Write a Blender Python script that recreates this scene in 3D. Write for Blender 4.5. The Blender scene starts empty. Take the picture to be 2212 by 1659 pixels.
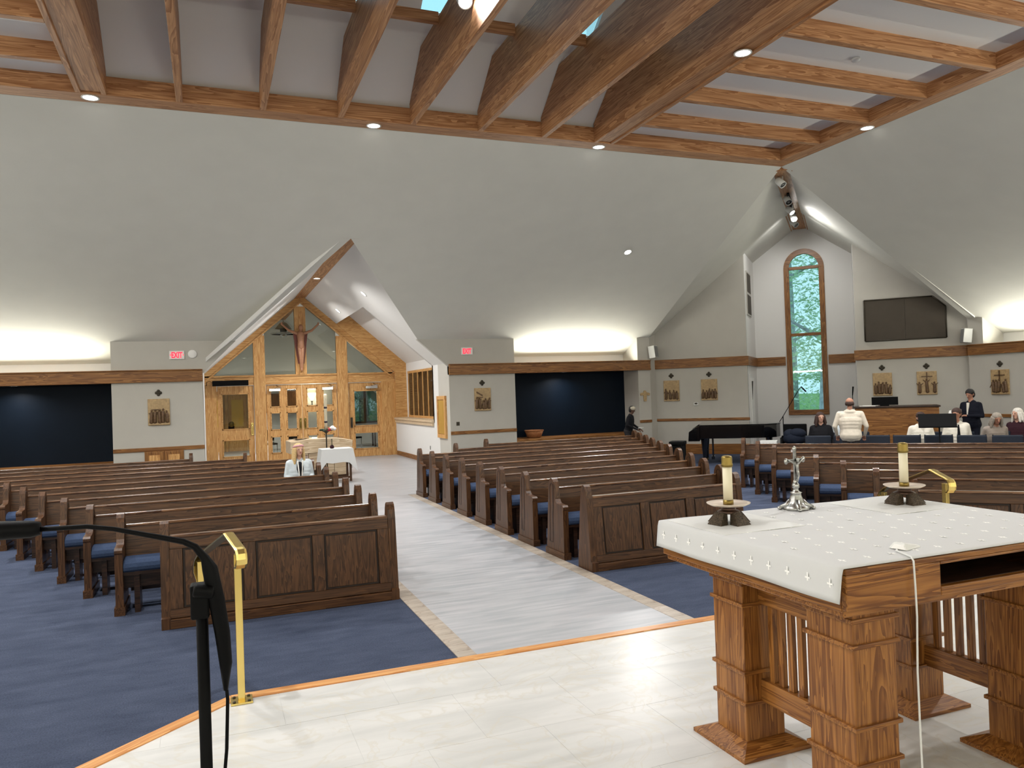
import bpy, math, random
from mathutils import Vector, Matrix, Euler
random.seed(7)
scene = bpy.context.scene
COL = scene.collection
PI = math.pi
S2 = math.sqrt(2.0)

# ------------------------------------------------------------------ camera
CAM_H = 2.02
yaw, pitch, roll = 0.37430419, 0.01052224, -0.03476532
fw = Vector((math.sin(yaw)*math.cos(pitch), math.cos(yaw)*math.cos(pitch), math.sin(pitch)))
rt = Vector((math.cos(yaw), -math.sin(yaw), 0.0))
up = rt.cross(fw)
rt2 = rt*math.cos(roll) + up*math.sin(roll)
up2 = up*math.cos(roll) - rt*math.sin(roll)
cam_data = bpy.data.cameras.new('camera')
cam_data.sensor_width = 36.0
cam_data.lens = 36.0*1662.5/2212.0
cam_data.clip_end = 400
cam = bpy.data.objects.new('camera', cam_data)
COL.objects.link(cam)
M = Matrix((( rt2.x, up2.x, -fw.x, 0.0), (rt2.y, up2.y, -fw.y, 0.0), (rt2.z, up2.z, -fw.z, CAM_H), (0, 0, 0, 1)))
cam.matrix_world = M
scene.camera = cam

# ------------------------------------------------------------------ world, exposure
world = bpy.data.worlds.new('sky'); scene.world = world
world.use_nodes = True
wn = world.node_tree.nodes; wl = world.node_tree.links
wn.clear()
wo = wn.new('ShaderNodeOutputWorld'); wb = wn.new('ShaderNodeBackground')
wb.inputs['Color'].default_value = (0.50, 0.80, 0.92, 1); wb.inputs['Strength'].default_value = 1.25
wl.new(wb.outputs[0], wo.inputs[0])
vs = scene.view_settings
vs.view_transform = 'Standard'; vs.look = 'None'; vs.exposure = 0.3; vs.gamma = 1.0
vs.use_curve_mapping = False
scene.display_settings.display_device = 'sRGB'
scene.cycles.use_denoising = True
scene.cycles.use_adaptive_sampling = True
scene.cycles.adaptive_threshold = 0.03
scene.cycles.max_bounces = 5
scene.cycles.diffuse_bounces = 3
scene.cycles.glossy_bounces = 2
scene.cycles.transparent_max_bounces = 12
scene.cycles.sample_clamp_indirect = 4.0
scene.cycles.caustics_reflective = False
scene.cycles.caustics_refractive = False

# light levels (lamps are built with their fixtures, save the bare pair in the bay)
P_DOWN = 100.0      # recessed downlights in the wooden ceiling frame
P_CHANCEL = 95.0   # spot cans on the rafters over the chancel
P_COVE = 29.0       # W per metre of cove strip
COL_LAMP = (1.0, 0.99, 0.975)
COL_COVE = (1.0, 0.985, 0.87)

def lamp(name, kind, loc, power, color=COL_LAMP, direction=(0, 0, -1), size=0.2, size_y=None, spread=None, spot=None, parent=None):
    d = bpy.data.lights.new(name, kind)
    d.energy = power; d.color = color
    if kind == 'AREA':
        d.shape = 'RECTANGLE' if size_y else 'DISK'
        d.size = size
        if size_y: d.size_y = size_y
        if spread: d.spread = spread
    elif kind == 'SPOT':
        d.shadow_soft_size = size; d.spot_size = spot or 1.6; d.spot_blend = 0.6
    else:
        d.shadow_soft_size = size
    o = bpy.data.objects.new(name, d); COL.objects.link(o)
    o.location = loc
    o.rotation_euler = Vector(direction).to_track_quat('-Z', 'Y').to_euler()
    return o

# ------------------------------------------------------------------ materials
MATS = {}
def new_mat(name):
    m = bpy.data.materials.new(name); m.use_nodes = True
    MATS[name] = m
    nt = m.node_tree; b = nt.nodes['Principled BSDF']
    return m, nt, b
def lin(c):   # sRGB 0-255 to linear
    out = []
    for v in c:
        v = v/255.0
        out.append(v/12.92 if v <= 0.04045 else ((v+0.055)/1.055)**2.4)
    return tuple(out)+(1.0,)
def plain(name, rgb, rough=0.6, metal=0.0, spec=0.5, noise=0.0, nscale=8.0, bump=0.0, bscale=60.0, emit=None, estr=0.0, coat=0.0):
    m, nt, b = new_mat(name)
    c = lin(rgb)
    b.inputs['Base Color'].default_value = c
    b.inputs['Roughness'].default_value = rough
    b.inputs['Metallic'].default_value = metal
    b.inputs['Specular IOR Level'].default_value = spec
    b.inputs['Coat Weight'].default_value = coat
    if noise > 0 or bump > 0:
        tc = nt.nodes.new('ShaderNodeTexCoord')
    if noise > 0:
        n = nt.nodes.new('ShaderNodeTexNoise'); n.inputs['Scale'].default_value = nscale; n.inputs['Detail'].default_value = 4
        nt.links.new(tc.outputs['Object'], n.inputs['Vector'])
        r = nt.nodes.new('ShaderNodeValToRGB')
        r.color_ramp.elements[0].position = 0.3; r.color_ramp.elements[1].position = 0.7
        r.color_ramp.elements[0].color = tuple(v*(1-noise) for v in c[:3])+(1,)
        r.color_ramp.elements[1].color = tuple(min(1, v*(1+noise)) for v in c[:3])+(1,)
        nt.links.new(n.outputs['Fac'], r.inputs['Fac']); nt.links.new(r.outputs['Color'], b.inputs['Base Color'])
    if bump > 0:
        n2 = nt.nodes.new('ShaderNodeTexNoise'); n2.inputs['Scale'].default_value = bscale; n2.inputs['Detail'].default_value = 3
        nt.links.new(tc.outputs['Object'], n2.inputs['Vector'])
        bp = nt.nodes.new('ShaderNodeBump'); bp.inputs['Strength'].default_value = bump; bp.inputs['Distance'].default_value = 0.01
        nt.links.new(n2.outputs['Fac'], bp.inputs['Height']); nt.links.new(bp.outputs['Normal'], b.inputs['Normal'])
    if emit:
        b.inputs['Emission Color'].default_value = lin(emit); b.inputs['Emission Strength'].default_value = estr
    return m
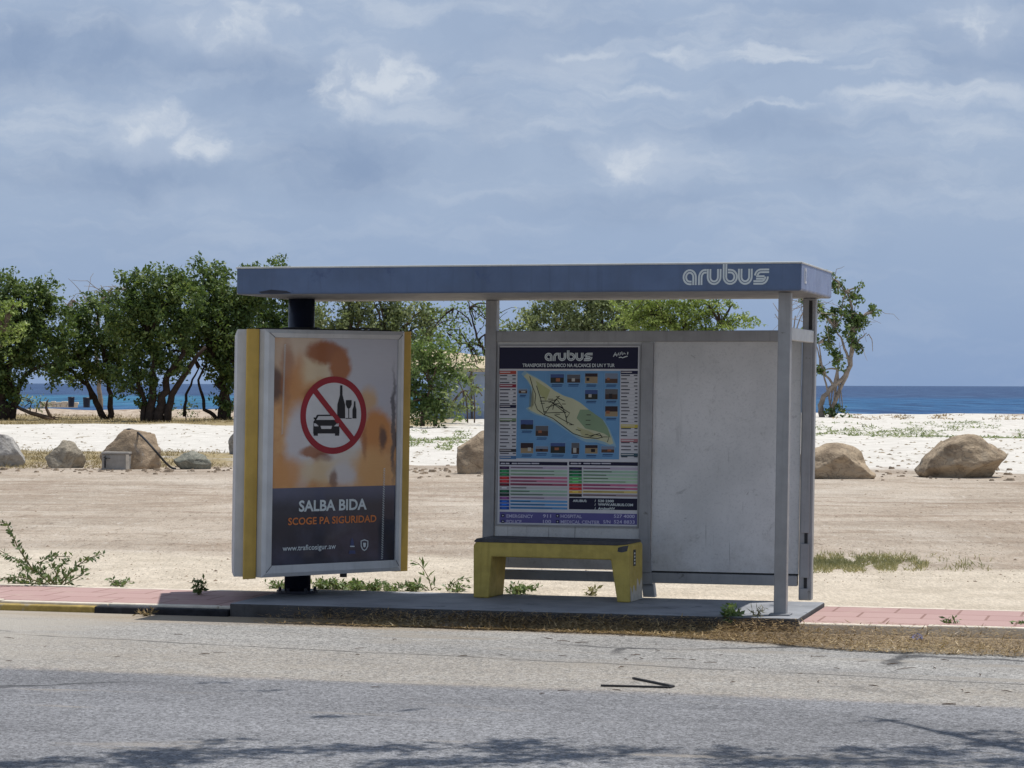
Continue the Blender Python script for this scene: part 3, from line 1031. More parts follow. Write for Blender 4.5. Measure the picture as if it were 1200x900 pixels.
def panel_material():
    m = bpy.data.materials.new('grey_wall_panel')
    m.use_nodes = True
    t = NT(m.node_tree)
    p = t.n['Principled BSDF']
    P = t.node('ShaderNodeTexCoord').outputs['Object']
    n = t.noise(P, 1.6, 6, 0.6)
    c = t.mix(t.rng(n, 0.3, 0.7), S(186, 187, 187), S(206, 206, 206))
    f = t.noise(P, 70, 3, 0.7)
    c = t.mix(t.math('MULTIPLY', t.rng(f, 0.5, 0.7), 0.3), c, S(140, 142, 148))
    s = t.noise(P, 5.5, 8, 0.75, 0.8)
    c = t.mix(t.math('MULTIPLY', t.rng(s, 0.60, 0.70), 0.45), c, S(128, 128, 128))
    s2 = t.noise(t.vmath('MULTIPLY', P, (9, 9, 0.9)), 1.0, 5, 0.6)
    c = t.mix(t.math('MULTIPLY', t.rng(s2, 0.62, 0.7), 0.3), c, S(140, 140, 142))
    sc1 = t.noise(t.vmath('MULTIPLY', P, (38, 38, 1.3)), 1.0, 3, 0.5)
    c = t.mix(t.math('MULTIPLY', t.rng(sc1, 0.69, 0.73), 0.55), c, S(104, 104, 106))
    sc2 = t.noise(t.vmath('ADD', P, (4.0, 0.0, 2.0)), 4.2, 9, 0.8, 1.6)
    c = t.mix(t.math('MULTIPLY', t.rng(sc2, 0.63, 0.68), 0.6), c, S(96, 96, 96))
    lowd = t.math('MULTIPLY', t.rng(t.noise(P, 3.0, 6, 0.7), 0.42, 0.66), t.rng(t.xyz(P)[2], 0.75, 0.3))
    c = t.mix(t.math('MULTIPLY', lowd, 0.35), c, S(134, 130, 124))
    t.put(p.inputs['Base Color'], c)
    p.inputs['Roughness'].default_value = 0.5
    p.inputs['Metallic'].default_value = 0.1
    b = t.node('ShaderNodeBump')
    b.inputs['Strength'].default_value = 0.15
    b.inputs['Distance'].default_value = 0.004
    t.put(b.inputs['Height'], f)
    t.l.new(b.outputs[0], p.inputs['Normal'])
    return m


M['panel'] = panel_material()
ZP0 = ZL1 + 0.014
VP = VB + 0.03
mb = MB()
mb.box(UM1 + 0.004, -0.108, VP, VP + 0.02, ZP0, ZT0 + 0.02)
wp1 = mb.build('wall_panel', M['panel'], shelter)
tag(wp1, 'blank grey back panel with stains')
mb = MB()
mb.box(UM1 + 0.004, -0.108, VP + 0.002, VP + 0.018, ZL1 + 0.001, ZP0 - 0.001)
mb.build('gap_seal', M['black'], shelter)
mb = MB()
mb.box(UL1 + 0.004, UM0 - 0.003, VP, VP + 0.02, ZP0, ZT0 + 0.02)
mapboard = mb.build('map_panel', M['panel'], shelter)
tag(mapboard, 'back panel carrying the bus route map')
# thin angle frame round the poster
mu0, mu1 = rp(584.2, 500, VP)[0], rp(748.5, 500, VP)[0]
mz1, mz0 = rp(666, 405.5, VP)[1], rp(666, 615.5, VP)[1]
mb = MB()
for (a, b, c, d) in ((mu0 - 0.012, mu1 + 0.012, mz1, mz1 + 0.012), (mu0 - 0.012, mu1 + 0.012, mz0 - 0.012, mz0), (mu0 - 0.012, mu0, mz0, mz1), (mu1, mu1 + 0.012, mz0, mz1)):
    mb.box(a, b, VP - 0.012, VP - 0.001, c, d)
mb.build('poster_frame', M['alu'], mapboard)


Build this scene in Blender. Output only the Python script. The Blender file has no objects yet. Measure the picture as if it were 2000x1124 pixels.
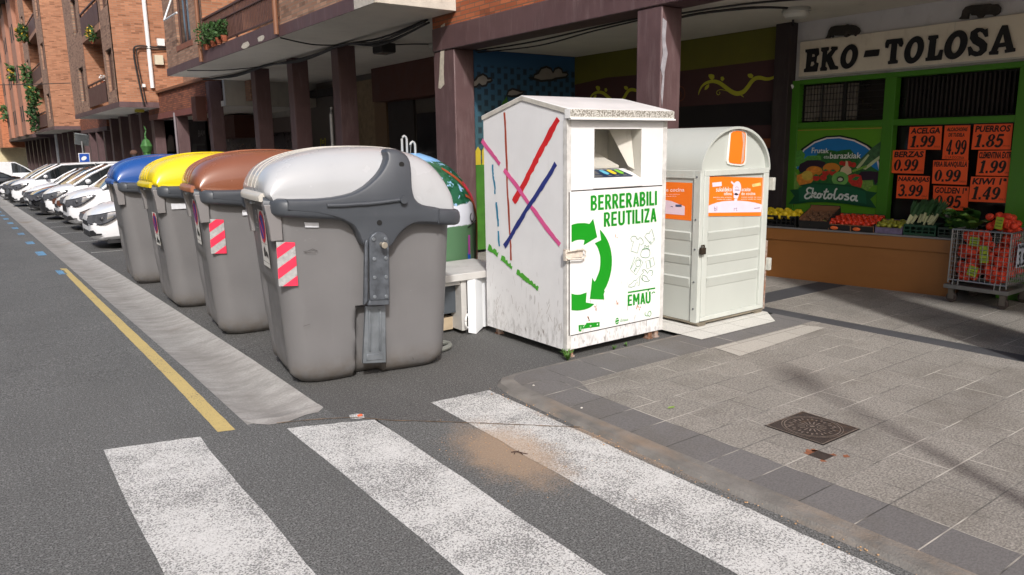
import bpy, math, random, bmesh
from mathutils import Vector, Matrix
from mathutils.geometry import tessellate_polygon
random.seed(7)
sc = bpy.context.scene
COL = sc.collection
R = math.radians

# ---------------------------------------------------------------- camera
cam_d = bpy.data.cameras.new('camera')
cam = bpy.data.objects.new('camera', cam_d)
COL.objects.link(cam)
sc.camera = cam
YAW, PITCH, ROLL = 0.633920646, 0.187956326, -0.0143581977
cam_d.sensor_fit = 'HORIZONTAL'
cam_d.sensor_width = 36.0
cam_d.lens = 36.0 * 1460.51 / 2000.0
cam_d.clip_start = 0.05
cam_d.clip_end = 600
_f = Vector((math.sin(YAW) * math.cos(PITCH), math.cos(YAW) * math.cos(PITCH), -math.sin(PITCH)))
_r = Vector((math.cos(YAW), -math.sin(YAW), 0))
_u = _r.cross(_f)
_r2 = math.cos(ROLL) * _r + math.sin(ROLL) * _u
_u2 = -math.sin(ROLL) * _r + math.cos(ROLL) * _u
cam.matrix_world = Matrix(((_r2.x, _u2.x, -_f.x, 0), (_r2.y, _u2.y, -_f.y, 0), (_r2.z, _u2.z, -_f.z, 1.7), (0, 0, 0, 1)))

# ---------------------------------------------------------------- light
SUNV = Vector((-0.45, -0.90, 0.78)).normalized()      # towards the sun
elev = math.asin(SUNV.z)
w = bpy.data.worlds.new('World')
sc.world = w
w.use_nodes = True
nt = w.node_tree
sky = nt.nodes.new('ShaderNodeTexSky')
sky.sky_type = 'NISHITA'
sky.sun_disc = False
sky.sun_elevation = elev
sky.sun_rotation = math.atan2(SUNV.x, SUNV.y)
sky.air_density = 1.0
sky.dust_density = 3.0
nt.links.new(sky.outputs[0], nt.nodes['Background'].inputs[0])
nt.nodes['Background'].inputs[1].default_value = 0.15
sun_d = bpy.data.lights.new('sun', 'SUN')
sun_d.energy = 2.8
sun_d.angle = R(3.5)
sun_d.color = (1.0, 0.975, 0.945)
sun = bpy.data.objects.new('sun', sun_d)
COL.objects.link(sun)
sun.rotation_euler = SUNV.to_track_quat('Z', 'Y').to_euler()
sc.view_settings.view_transform = 'Standard'
sc.view_settings.look = 'None'
sc.view_settings.gamma = 1
sc.view_settings.exposure = 0.36

# ---------------------------------------------------------------- helpers
def S(r, g, b):
    return tuple((c / 255 / 12.92 if c / 255 <= 0.04045 else ((c / 255 + 0.055) / 1.055) ** 2.4) for c in (r, g, b))

class NT:
    def __init__(s, name):
        s.m = bpy.data.materials.new(name)
        s.m.use_nodes = True
        s.t = s.m.node_tree
        s.b = s.t.nodes['Principled BSDF']
    def n(s, typ, **k):
        o = s.t.nodes.new('ShaderNode' + typ)
        for a, v in k.items():
            setattr(o, a, v)
        return o
    def l(s, a, b):
        s.t.links.new(a, b)
    def pos(s, obj=False):
        return s.n('TexCoord').outputs['Object'] if obj else s.n('NewGeometry').outputs['Position']
    def noise(s, vec, scale, detail=3, rough=.55, stretch=None):
        if stretch:
            mp = s.n('Mapping'); mp.inputs['Scale'].default_value = stretch
            s.l(vec, mp.inputs['Vector']); vec = mp.outputs[0]
        o = s.n('TexNoise'); o.inputs['Scale'].default_value = scale
        o.inputs['Detail'].default_value = detail; o.inputs['Roughness'].default_value = rough
        s.l(vec, o.inputs['Vector'])
        return o.outputs[0]
    def ramp(s, fac, a, b, va=0.0, vb=1.0):
        o = s.n('MapRange'); o.clamp = True
        for i, v in ((1, a), (2, b), (3, va), (4, vb)):
            o.inputs[i].default_value = v
        s.l(fac, o.inputs[0])
        return o.outputs[0]
    def mix(s, fac, a, b, mode='MIX'):
        o = s.n('Mix'); o.data_type = 'RGBA'; o.blend_type = mode
        for i, v in ((0, fac), (6, a), (7, b)):
            if hasattr(v, 'links'): s.l(v, o.inputs[i])
            else: o.inputs[i].default_value = v if i == 0 else (*v[:3], 1)
        return o.outputs[2]
    def math(s, op, a, b=0.0):
        o = s.n('Math', operation=op)
        for i, v in ((0, a), (1, b)):
            if hasattr(v, 'links'): s.l(v, o.inputs[i])
            else: o.inputs[i].default_value = v
        return o.outputs[0]
    def bump(s, h, strength=.3, dist=.01):
        o = s.n('Bump'); o.inputs['Strength'].default_value = strength; o.inputs['Distance'].default_value = dist
        s.l(h, o.inputs['Height']); s.l(o.outputs[0], s.b.inputs['Normal'])
    def sep(s, v):
        o = s.n('SeparateXYZ'); s.l(v, o.inputs[0]); return o.outputs
    def comb(s, x, y, z):
        o = s.n('CombineXYZ')
        for i, v in enumerate((x, y, z)):
            if hasattr(v, 'links'): s.l(v, o.inputs[i])
            else: o.inputs[i].default_value = v
        return o.outputs[0]
    def col(s, v):
        if hasattr(v, 'links'): s.l(v, s.b.inputs['Base Color'])
        else: s.b.inputs['Base Color'].default_value = (*v[:3], 1)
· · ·
Starting at the top of the listing above, please restate word for word each line up to and including the one that holds "scene.camera = cam", omitting every image.

#### [WORKED SOLUTION]
Write a Blender Python script that recreates this scene in 3D. Write for Blender 4.5. The Blender scene starts empty. Take the picture to be 2212 by 1659 pixels.
import bpy, math, random
from mathutils import Vector, Matrix, Euler
random.seed(7)
scene = bpy.context.scene
COL = scene.collection
PI = math.pi
S2 = math.sqrt(2.0)

# ------------------------------------------------------------------ camera
CAM_H = 2.02
yaw, pitch, roll = 0.37430419, 0.01052224, -0.03476532
fw = Vector((math.sin(yaw)*math.cos(pitch), math.cos(yaw)*math.cos(pitch), math.sin(pitch)))
rt = Vector((math.cos(yaw), -math.sin(yaw), 0.0))
up = rt.cross(fw)
rt2 = rt*math.cos(roll) + up*math.sin(roll)
up2 = up*math.cos(roll) - rt*math.sin(roll)
cam_data = bpy.data.cameras.new('camera')
cam_data.sensor_width = 36.0
cam_data.lens = 36.0*1662.5/2212.0
cam_data.clip_end = 400
cam = bpy.data.objects.new('camera', cam_data)
COL.objects.link(cam)
M = Matrix((( rt2.x, up2.x, -fw.x, 0.0), (rt2.y, up2.y, -fw.y, 0.0), (rt2.z, up2.z, -fw.z, CAM_H), (0, 0, 0, 1)))
cam.matrix_world = M
scene.camera = cam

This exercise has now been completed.